BEGIN

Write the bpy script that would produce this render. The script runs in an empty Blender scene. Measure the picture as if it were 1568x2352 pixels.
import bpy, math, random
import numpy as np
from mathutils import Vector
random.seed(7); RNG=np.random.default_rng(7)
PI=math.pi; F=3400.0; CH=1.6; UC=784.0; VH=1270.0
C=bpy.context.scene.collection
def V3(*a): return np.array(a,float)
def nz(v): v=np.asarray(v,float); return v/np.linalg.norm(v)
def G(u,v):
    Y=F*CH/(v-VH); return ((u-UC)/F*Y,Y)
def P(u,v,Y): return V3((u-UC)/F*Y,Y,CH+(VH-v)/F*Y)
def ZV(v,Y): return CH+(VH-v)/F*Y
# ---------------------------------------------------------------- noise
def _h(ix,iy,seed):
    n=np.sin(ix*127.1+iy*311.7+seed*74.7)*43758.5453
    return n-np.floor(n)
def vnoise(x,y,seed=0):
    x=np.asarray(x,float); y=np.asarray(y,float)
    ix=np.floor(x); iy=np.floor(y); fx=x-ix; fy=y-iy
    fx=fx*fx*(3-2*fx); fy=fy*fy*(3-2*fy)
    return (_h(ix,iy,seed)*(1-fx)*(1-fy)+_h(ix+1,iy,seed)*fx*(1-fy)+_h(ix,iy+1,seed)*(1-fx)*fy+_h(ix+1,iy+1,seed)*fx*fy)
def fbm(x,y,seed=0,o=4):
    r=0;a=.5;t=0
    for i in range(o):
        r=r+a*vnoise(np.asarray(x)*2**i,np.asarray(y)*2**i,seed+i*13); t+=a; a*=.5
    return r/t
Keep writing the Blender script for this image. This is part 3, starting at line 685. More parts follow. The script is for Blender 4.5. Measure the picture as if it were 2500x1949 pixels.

END

▶ [Given exercise] Find the lines with the string "script" and reproduce them.

▶ [Solution to this exercise]
Write the bpy script that would produce this render. The script runs in an empty Blender scene. Measure the picture as if it were 1568x2352 pixels.
Keep writing the Blender script for this image. This is part 3, starting at line 685. More parts follow. The script is for Blender 4.5. Measure the picture as if it were 2500x1949 pixels.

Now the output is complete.